Social Media Look at your Twitter and Facebook accounts and you’ll see posts with images – lots of them. The reason is that images have higher engagement levels than simple, worded posts which easily get lost in feeds. Now add in Instagram (reportedly with the highest engagement rates of any social media site) and Pinterest, and visual seems to have taken over the world. And that’s true, but only in part. Images catch attention and define your company’s visual signature. But:

  • Images need to be treated like copy; unique and interesting. They also MUST tie to your written copy. If they don’t help to emphasize a point or back up your copy they’re useless.

  • Pretty images on social media or in blog posts mean nothing if they don’t lead to engagement with your written word. (Even the latest fashion trends don’t sell without copy to back them up.)

  • Visual draws – copy sells. Images may draw attention to your posts, but copy establishes you as a leader in your industry. Copy also gives readers enough info to make an informed decision.

Visual Rules to Win By:

  1. Copy and visual social media posts must tie together. Those in charge of social media cannot ignore what’s going on with content and vice versa.

  2. In addition, with each worded post social media should be getting a lot of mileage. Here we use a rotating schedule with rotating images and promote each blog post at least eight times over two weeks for our clients.

  3. Finally, images must be representative of your company brand. They’re not just a bunch of pictures! Ideally it’s best if you can determine a style - white background? a single solid color? - and the use of filters and logo overlays early on, then stick to your style. Over time a style will become easily recognizable by your followers.

Within Your Content Marketing Strategy…

You can no longer afford to treat social media and copywriting as separate disciplines. Going even one step further, those in charge of UX need to know what marketing is up to in these areas. Everything today ties together. You can’t win the content marketing wars without sticking to a few guidelines:

  1. The best performing companies have a well defined content marketing strategy and a conversation about how to incorporate social media with copy. This includes a content map, schedule and defined ways to measure success so you can always ratchet up audience engagement and ROI.

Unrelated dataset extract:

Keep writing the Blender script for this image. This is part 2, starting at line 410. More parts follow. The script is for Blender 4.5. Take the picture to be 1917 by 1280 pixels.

  2. Work as a team, not as separate entities. Have weekly meetings representative of everyone who has a stake in the process; copywriters, graphic artists, UX, etc.

  3. Don’t work like an assembly line with one group done with their tasks before the other takes over. Work together to accomplish goals more quickly and cohesively.

  4. Use multiple stylized images and, in conjunction with links to your written copy, repost these on social media at least eight times per blog to get more mileage out of each piece of written copy. Also, remember this Golden Rule: For every ten written blogs or articles only one should be promotional. Most should be informational.